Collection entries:
※ ※ ※
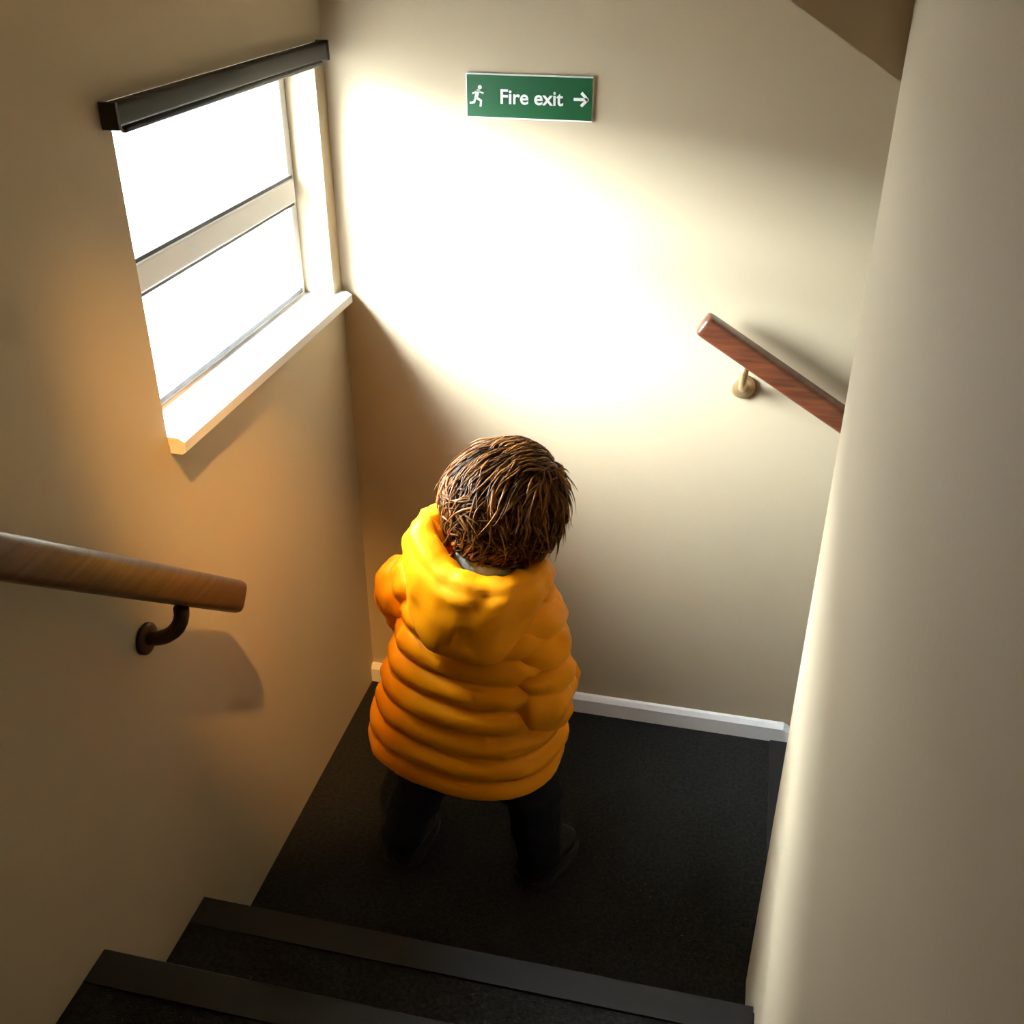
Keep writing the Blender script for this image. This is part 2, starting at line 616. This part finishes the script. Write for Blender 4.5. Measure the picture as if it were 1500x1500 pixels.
cx = -0.093
prism(bm, [(cx + 0.004 + 0.0036 * cos(k * pi / 6), 0.0145 + 0.0036 * sin(k * pi / 6)) for k in range(12)], 'y', -0.0062, -0.0053)
strip((cx + 0.001, 0.009), (cx - 0.003, -0.002), 0.006)
strip((cx + 0.002, 0.008), (cx + 0.010, 0.005), 0.003)
strip((cx + 0.000, 0.008), (cx - 0.009, 0.004), 0.003)
strip((cx - 0.002, -0.003), (cx + 0.006, -0.008), 0.004)
strip((cx + 0.006, -0.008), (cx + 0.005, -0.017), 0.0035)
strip((cx - 0.004, -0.003), (cx - 0.007, -0.011), 0.004)
strip((cx - 0.007, -0.011), (cx - 0.014, -0.012), 0.0035)
obj('running_figure', bm, 'white', sg)
bm = bmesh.new()
ax_ = 0.094
strip((ax_ - 0.012, 0), (ax_ + 0.009, 0), 0.005)
strip((ax_ + 0.001, 0.010), (ax_ + 0.011, 0), 0.005)
strip((ax_ + 0.001, -0.010), (ax_ + 0.011, 0), 0.005)
obj('arrow', bm, 'white', sg)

# ------------------------------------------------------------------ warm ceiling lamp over the upper flight (above the frame)
LPX, LPY = -0.35, 0.80
lm = tag(empty('ceiling_lamp', (LPX, LPY, CEIL)), 'round warm ceiling lamp over the upper flight', 'lamp')
bm = bmesh.new()
tube(bm, [(0, 0, -0.001), (0, 0, -0.03), (0, 0, -0.035)], [0.11, 0.11, 0.10], 32)
obj('base', bm, 'fixture', lm, True)
bm = bmesh.new()
tube(bm, [(0, 0, -0.036), (0, 0, -0.05), (0, 0, -0.075), (0, 0, -0.09)], [0.098, 0.095, 0.07, 0.02], 32)
obj('diffuser', bm, emit_mat('lamp_glow', (1.0, 0.60, 0.26), 2.0), lm, True)
ld = bpy.data.lights.new('lamp_bulb', 'AREA')
ld.shape = 'DISK'
ld.size = 0.18
ld.energy = LAMP_W
ld.color = (1.0, 0.52, 0.17)
lo = bpy.data.objects.new('lamp_bulb', ld)
lo.location = (0, 0, -0.10)
lo.parent = lm
COL.objects.link(lo)

# unseen amber spotlight, added for the glow on left wall and jacket
wp = Vector((-0.26, 0.42, CEIL - 0.085))
spot = tag(empty('added_spotlight', (wp.x, wp.y, CEIL)), 'unseen amber spotlight added to make the glow on the left wall and jacket', 'lamp')
aim = (Vector((-0.70, 1.31, 0.86)) - wp).normalized()
bm = bmesh.new()
tube(bm, [(0, 0, -0.001), (0, 0, -0.014), (0, 0, -0.018)], [0.04, 0.04, 0.03], 24)
obj('ceiling_plate', bm, 'fixture', spot, True)
bm = bmesh.new()
off = wp - spot.location
tube(bm, [(0, 0, -0.015), (0.0, -0.006, -0.05), off - aim * 0.045], 0.006, 10)
obj('arm', bm, 'fixture', spot, True)
bm = bmesh.new()
tube(bm, [off - aim * 0.055, off - aim * 0.05, off, off + aim * 0.03], [0.012, 0.024, 0.028, 0.034], 24, cap=False)
obj('shade', bm, 'fixture', spot, True)
sd_ = bpy.data.lights.new('glow_spot', 'SPOT')
sd_.energy = 350.0
sd_.color = (1.0, 0.50, 0.13)
sd_.spot_size = radians(19)
sd_.spot_blend = 1.0
sd_.shadow_soft_size = 0.03
so_ = bpy.data.objects.new('glow_spot', sd_)
so_.location = off + aim * 0.028
so_.rotation_euler = aim.to_track_quat('-Z', 'Y').to_euler()
so_.parent = spot
COL.objects.link(so_)

# ------------------------------------------------------------------ the child
KO = Vector((-0.385, 1.335, 0))
KS = 1.07                                     # size of the figure
ZF = 1.67 * (KS - 1) / KS                      # floor in the figure's own coordinates
KO = Vector((KO.x * KS, KO.y * KS, 1.67 * (1 - KS)))
kid = tag(empty('person', KO, radians(-13)), 'small child in an orange puffer jacket and dark trousers seen from behind', 'person')
kid.scale = (KS, KS, KS)
leg = lambda v: Vector((v.x, v.y, ZF + v.z * (0.42 - ZF) / 0.42))
HC = Vector((0.052, 0.035, 0.862))            # head centre
HM = Matrix.Translation(HC) @ Matrix.Rotation(radians(-16), 4, 'Z') @ Matrix.Rotation(radians(7), 4, 'Y') @ Matrix.Rotation(radians(-6), 4, 'X')

RSH, REL, RWR = Vector((0.098, 0.0, 0.715)), Vector((0.140, -0.015, 0.565)), Vector((0.120, 0.115, 0.520))
LSH, LEL, LWR = Vector((-0.096, 0.005, 0.705)), Vector((-0.135, 0.085, 0.590)), Vector((-0.080, 0.175, 0.560))
RHIP, RKN, RAN = Vector((0.052, 0.0, 0.42)), leg(Vector((0.100, 0.055, 0.245))), Vector((0.122, 0.030, ZF + 0.065))
LHIP, LKN, LAN = Vector((-0.058, 0.0, 0.42)), leg(Vector((-0.105, 0.040, 0.235))), Vector((-0.122, -0.040, ZF + 0.065))

bm = bmesh.new()
ellipsoid(bm, (-0.005, 0, 0.44), (0.085, 0.068, 0.07))
capsule(bm, (-0.002, 0, 0.47), (0.012, 0.0, 0.67), 0.074, 0.078, 20)
ellipsoid(bm, (0.008, 0, 0.70), (0.10, 0.055, 0.04))
capsule(bm, (0.025, 0.008, 0.71), (0.045, 0.02, 0.82), 0.042, 0.038, 18)
# head
ellipsoid(bm, (0, 0, 0.012), (0.074, 0.088, 0.088), 32, HM)
ellipsoid(bm, (0, 0.028, -0.035), (0.056, 0.056, 0.055), 24, HM)
ellipsoid(bm, (0, 0.060, -0.070), (0.022, 0.020, 0.017), 16, HM)
ellipsoid(bm, (0, 0.088, -0.018), (0.011, 0.014, 0.010), 14, HM)
ellipsoid(bm, (0, 0.083, -0.003), (0.007, 0.009, 0.018), 12, HM)
for s in (-1, 1):
    ellipsoid(bm, (s * 0.034, 0.055, -0.030), (0.022, 0.022, 0.020), 16, HM)
    ellipsoid(bm, (s * 0.028, 0.079, 0.022), (0.018, 0.009, 0.006), 12, HM)
    ellipsoid(bm, (s * 0.076, -0.002, -0.012), (0.008, 0.016, 0.026), 16, HM)
    ellipsoid(bm, (s * 0.072, 0.006, -0.030), (0.006, 0.010, 0.010), 12, HM)
# limbs
for sh, el, wr in ((RSH, REL, RWR), (LSH, LEL, LWR)):
    capsule(bm, sh, el, 0.034, 0.027)
    capsule(bm, el, wr, 0.027, 0.018)
for hp, kn, an in ((RHIP, RKN, RAN), (LHIP, LKN, LAN)):
    capsule(bm, hp, kn, 0.055, 0.038)
    capsule(bm, kn, an, 0.037, 0.023)
    capsule(bm, an + Vector((0, -0.012, -0.03)), an + Vector((0, 0.075, -0.04)), 0.020, 0.016)
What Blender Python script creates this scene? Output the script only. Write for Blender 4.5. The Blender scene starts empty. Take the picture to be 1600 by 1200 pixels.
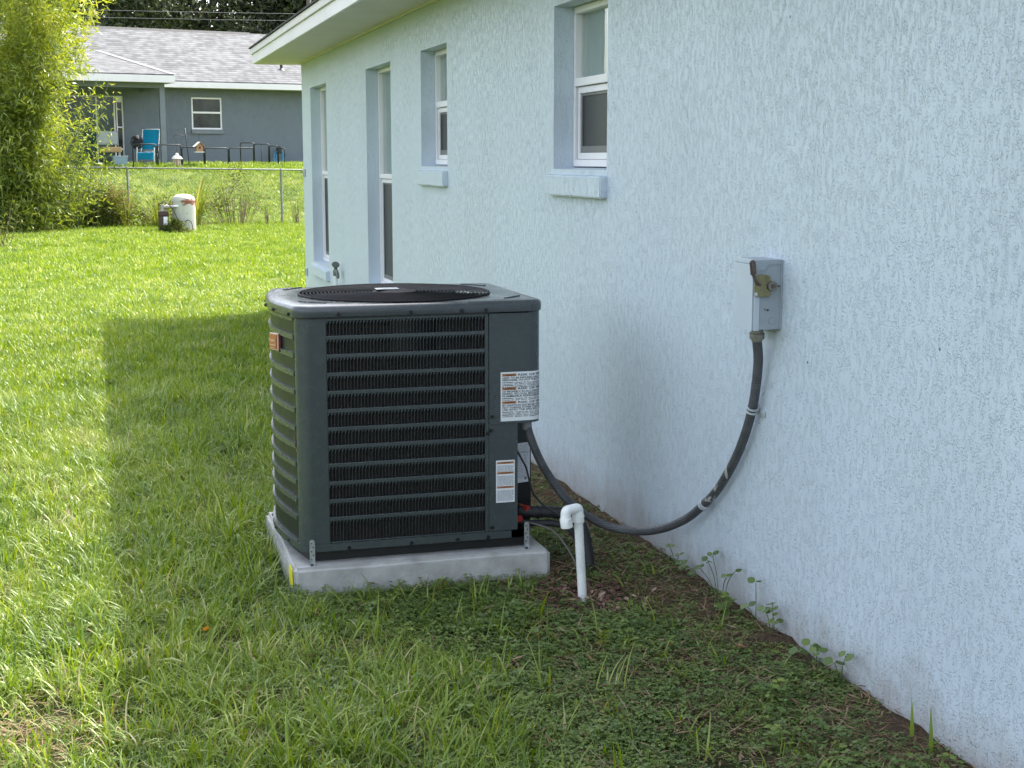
import bpy, bmesh, math, random
import numpy as np
from mathutils import Vector, Matrix, Euler, noise as mnoise

random.seed(7); RNG = np.random.default_rng(11)
S = bpy.context.scene
COL = S.collection
PI = math.pi
R = math.radians

# ------------------------------------------------------------------ camera, sky, sun, exposure
cam_d = bpy.data.cameras.new('camera'); cam = bpy.data.objects.new('camera', cam_d); COL.objects.link(cam)
cam.location = (-2.158, 0.0, 1.6)
cam.rotation_euler = (R(90 - 8.959), 0, R(-16.2015))
cam_d.sensor_width = 36.0; cam_d.lens = 49.95
cam_d.clip_start = 0.05; cam_d.clip_end = 900
S.camera = cam

SUN_VEC = Vector((1.66, 1.50, 2.77)).normalized()
elev = math.asin(SUN_VEC.z); azim = math.atan2(SUN_VEC.x, SUN_VEC.y)
W = bpy.data.worlds.new('World'); S.world = W; W.use_nodes = True
wn = W.node_tree.nodes; wl = W.node_tree.links; wn.clear()
sky = wn.new('ShaderNodeTexSky'); sky.sky_type = 'NISHITA'; sky.sun_disc = False
sky.sun_elevation = elev; sky.sun_rotation = azim
sky.air_density = 1.0; sky.dust_density = 4.0; sky.ozone_density = 1.0; sky.altitude = 20
bg = wn.new('ShaderNodeBackground'); bg.inputs['Strength'].default_value = 0.15
wo = wn.new('ShaderNodeOutputWorld')
hz = wn.new('ShaderNodeHueSaturation'); hz.inputs['Saturation'].default_value = 0.55   # thin humid haze whitens the sky
wl.new(sky.outputs[0], hz.inputs['Color']); wl.new(hz.outputs[0], bg.inputs[0]); wl.new(bg.outputs[0], wo.inputs[0])

sun_d = bpy.data.lights.new('sun', 'SUN'); sun = bpy.data.objects.new('sun', sun_d); COL.objects.link(sun)
sun_d.energy = 2.15; sun_d.angle = R(0.8); sun_d.color = (1.0, 0.94, 0.83)
sun.rotation_euler = SUN_VEC.to_track_quat('Z', 'Y').to_euler(); sun.location = (5, 5, 12)

S.view_settings.view_transform = 'Standard'; S.view_settings.look = 'None'
S.view_settings.exposure = 2.13; S.view_settings.gamma = 1.0
S.view_settings.use_curve_mapping = False
S.render.engine = 'CYCLES'

# ------------------------------------------------------------------ materials
def newmat(name):
    m = bpy.data.materials.new(name); m.use_nodes = True
    n = m.node_tree.nodes; n.clear()
    return m, n, m.node_tree.links
def ramp(n, stops, interp='LINEAR'):
    r = n.new('ShaderNodeValToRGB'); e = r.color_ramp.elements; r.color_ramp.interpolation = interp
    while len(e) < len(stops): e.new(0.5)
    for el, (p, c) in zip(e, stops):
        el.position = p; el.color = (c[0], c[1], c[2], 1) if hasattr(c, '__len__') else (c, c, c, 1)
    return r
def noise_node(n, l, scale, detail=4, rough=0.55, vec=None, stretch=None, distortion=0.0):
    t = n.new('ShaderNodeTexNoise'); t.inputs['Scale'].default_value = scale
    t.inputs['Detail'].default_value = detail; t.inputs['Roughness'].default_value = rough
    t.inputs['Distortion'].default_value = distortion
    if vec is None:
        g = n.new('ShaderNodeNewGeometry'); vec = g.outputs['Position']
    if stretch:
        mp = n.new('ShaderNodeMapping'); mp.inputs['Scale'].default_value = stretch
        l.new(vec, mp.inputs['Vector']); vec = mp.outputs['Vector']
    l.new(vec, t.inputs['Vector'])
    return t
def mixc(n, l, fac, a, b, mode='MIX'):
    m = n.new('ShaderNodeMix'); m.data_type = 'RGBA'; m.blend_type = mode
    for sock, v in ((0, fac), (6, a), (7, b)):
        if isinstance(v, (int, float)): m.inputs[sock].default_value = v
        elif isinstance(v, tuple): m.inputs[sock].default_value = (*v, 1)
        else: l.new(v, m.inputs[sock])
    return m.outputs[2]
def mth(n, l, op, a, b=0.0):
    m = n.new('ShaderNodeMath'); m.operation = op
    for i, v in enumerate((a, b)):
        if isinstance(v, (int, float)): m.inputs[i].default_value = v
        else: l.new(v, m.inputs[i])
    return m.outputs[0]
def paint(name, col, rough=0.5, var=0.12, vscale=6.0, metallic=0.0, bump=0.0, bscale=80.0, spec=0.5, dirt=None, dscale=3.0, damt=0.4, coat=0.0):
    m, n, l = newmat(name)
    p = n.new('ShaderNodeBsdfPrincipled'); o = n.new('ShaderNodeOutputMaterial'); l.new(p.outputs[0], o.inputs[0])
    t = noise_node(n, l, vscale, 5)
    lo = tuple(c * (1 - var) for c in col); hi = tuple(min(1, c * (1 + var)) for c in col)
    r = ramp(n, [(0.3, lo), (0.7, hi)]); l.new(t.outputs[0], r.inputs[0])
    c = r.outputs[0]
    if dirt:
        t2 = noise_node(n, l, dscale, 8, 0.65)
        r2 = ramp(n, [(0.48, 0.0), (0.72, damt)]); l.new(t2.outputs[0], r2.inputs[0])
        c = mixc(n, l, r2.outputs[0], c, dirt)
    l.new(c, p.inputs['Base Color'])
    t3 = noise_node(n, l, vscale * 4, 3)
    r3 = ramp(n, [(0.2, max(0, rough - 0.08)), (0.8, min(1, rough + 0.1))]); l.new(t3.outputs[0], r3.inputs[0])
    l.new(r3.outputs[0], p.inputs['Roughness'])
    p.inputs['Metallic'].default_value = metallic; p.inputs['Specular IOR Level'].default_value = spec
    p.inputs['Coat Weight'].default_value = coat
    if bump:
        b = n.new('ShaderNodeBump'); b.inputs['Strength'].default_value = 1.0; b.inputs['Distance'].default_value = bump
        t4 = noise_node(n, l, bscale, 4); l.new(t4.outputs[0], b.inputs['Height']); l.new(b.outputs[0], p.inputs['Normal'])
    return m

def stucco(name, col, scale=1.0, depth=0.004, stain=None):
    """knock-down stucco: raised flecks on smooth flats, dragged down in vertical runs here and there"""
    m, n, l = newmat(name)
    p = n.new('ShaderNodeBsdfPrincipled'); o = n.new('ShaderNodeOutputMaterial'); l.new(p.outputs[0], o.inputs[0])
    g = n.new('ShaderNodeNewGeometry'); pos = g.outputs['Position']
    warp = noise_node(n, l, 55 * scale, 2, 0.5, pos)
    wv = n.new('ShaderNodeVectorMath'); wv.operation = 'SCALE'; l.new(warp.outputs['Color'], wv.inputs[0]); wv.inputs['Scale'].default_value = 0.018 / scale
    av = n.new('ShaderNodeVectorMath'); av.operation = 'ADD'; l.new(pos, av.inputs[0]); l.new(wv.outputs[0], av.inputs[1])
    a = noise_node(n, l, 88 * scale, 1.5, 0.45, av.outputs[0], (1, 1.05, 0.85))
    blobs = ramp(n, [(0.520, 0.0), (0.625, 1.0)]); l.new(a.outputs[0], blobs.inputs[0])
    pits = ramp(n, [(0.33, 1.0), (0.41, 0.0)]); l.new(a.outputs[0], pits.inputs[0])
    runs = noise_node(n, l, 62 * scale, 2, 0.5, av.outputs[0], (1, 1.15, 0.14))
    rr = ramp(n, [(0.545, 0.0), (0.60, 1.0)]); l.new(runs.outputs[0], rr.inputs[0])
    patch = noise_node(n, l, 18 * scale, 3, 0.6, pos, (1, 1.3, 0.6))
    pr = ramp(n, [(0.42, 0.10), (0.56, 1.0)]); l.new(patch.outputs[0], pr.inputs[0])
    patch2 = noise_node(n, l, 1.3 * scale, 3, 0.6, pos, (1, 1.2, 0.5))
    sx = n.new('ShaderNodeSeparateXYZ'); l.new(pos, sx.inputs[0])
    hz_ = n.new('ShaderNodeMapRange'); hz_.inputs[1].default_value = 0.3; hz_.inputs[2].default_value = 2.4; hz_.inputs[3].default_value = -0.14; hz_.inputs[4].default_value = 0.14
    l.new(sx.outputs[2], hz_.inputs[0])
    pr2 = ramp(n, [(0.48, 0.0), (0.66, 0.8)]); l.new(mth(n, l, 'ADD', patch2.outputs[0], hz_.outputs[0]), pr2.inputs[0])
    h1 = mth(n, l, 'MULTIPLY', blobs.outputs[0], pr.outputs[0])
    h2 = mth(n, l, 'MULTIPLY', mth(n, l, 'MULTIPLY', rr.outputs[0], pr2.outputs[0]), pr.outputs[0])
    fine = noise_node(n, l, 230 * scale, 2, 0.5, pos); und = noise_node(n, l, 2.2, 2, 0.5, pos)
    hh = mth(n, l, 'MAXIMUM', h1, mth(n, l, 'MULTIPLY', h2, 1.5))
    hh = mth(n, l, 'SUBTRACT', hh, mth(n, l, 'MULTIPLY', mth(n, l, 'MULTIPLY', pits.outputs[0], pr.outputs[0]), 0.15))
    hh = mth(n, l, 'ADD', hh, mth(n, l, 'MULTIPLY', fine.outputs[0], 0.15)); hh = mth(n, l, 'ADD', hh, mth(n, l, 'MULTIPLY', und.outputs[0], 2.0))
    b = n.new('ShaderNodeBump'); b.inputs['Strength'].default_value = 1.0; b.inputs['Distance'].default_value = depth
    l.new(hh, b.inputs['Height']); l.new(b.outputs[0], p.inputs['Normal'])
    t = noise_node(n, l, 1.3, 5, 0.6, pos)
    r = ramp(n, [(0.3, tuple(c * 0.95 for c in col)), (0.7, tuple(min(1, c * 1.03) for c in col))]); l.new(t.outputs[0], r.inputs[0])
    drip = noise_node(n, l, 3.2, 5, 0.65, pos, (1, 1.6, 0.10)); dpr = ramp(n, [(0.50, 0.0), (0.74, 0.30)]); l.new(drip.outputs[0], dpr.inputs[0])
    c = mixc(n, l, dpr.outputs[0], r.outputs[0], tuple(x * y for x, y in zip(col, (0.84, 0.86, 0.86))))
    # faint darker tone in the pits, a few specks, splash-back soil at the foot of the wall
    rim = ramp(n, [(0.455, 0.0), (0.50, 1.0), (0.525, 1.0), (0.56, 0.0)]); l.new(a.outputs[0], rim.inputs[0])
    rim2 = mth(n, l, 'MULTIPLY', rim.outputs[0], pr.outputs[0])
    rim3 = mth(n, l, 'ADD', mth(n, l, 'MULTIPLY', rim2, 0.0), mth(n, l, 'MULTIPLY', mth(n, l, 'MULTIPLY', pits.outputs[0], pr.outputs[0]), 0.03))
    c = mixc(n, l, rim3, c, tuple(x * 0.60 for x in col))
    if stain:
        sp = n.new('ShaderNodeTexVoronoi'); sp.inputs['Scale'].default_value = 4.2; l.new(pos, sp.inputs['Vector'])
        spr = ramp(n, [(0.018, 0.9), (0.028, 0.0)]); l.new(sp.outputs['Distance'], spr.inputs[0])
        c = mixc(n, l, spr.outputs[0], c, (0.03, 0.03, 0.03))
        d2 = noise_node(n, l, 7, 6, 0.7, pos, (1, 1, 0.6))
        zz = mth(n, l, 'SUBTRACT', mth(n, l, 'MULTIPLY', d2.outputs[0], 0.42), sx.outputs[2])
        zr = ramp(n, [(0.0, 0.0), (0.20, 0.6)]); l.new(zz, zr.inputs[0])
        c = mixc(n, l, zr.outputs[0], c, stain)
        dot = noise_node(n, l, 95, 2, 0.5, pos)
        z2 = mth(n, l, 'SUBTRACT', 0.42, sx.outputs[2]); z2r = ramp(n, [(0.0, 0.0), (0.4, 1.0)]); l.new(z2, z2r.inputs[0])
        dr = ramp(n, [(0.64, 0.0), (0.70, 0.7)]); l.new(dot.outputs[0], dr.inputs[0])
        c = mixc(n, l, mth(n, l, 'MULTIPLY', dr.outputs[0], z2r.outputs[0]), c, (0.10, 0.08, 0.06))
    l.new(c, p.inputs['Base Color']); p.inputs['Roughness'].default_value = 0.42
    p.inputs['Specular IOR Level'].default_value = 0.55
    return m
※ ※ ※
## WORK TO BE COMPLETED
Only the lines from the one with "What Blender Python" through the one with "from mathutils import" belong in your copy; retype them exactly and drop any pictures.

## PROBLEM SOLUTION
What Blender Python script creates this scene? Output the script only. Write for Blender 4.5. The Blender scene starts empty. Take the picture to be 1600 by 1200 pixels.
import bpy, bmesh, math, random
import numpy as np
from mathutils import Vector, Matrix, Euler, noise as mnoise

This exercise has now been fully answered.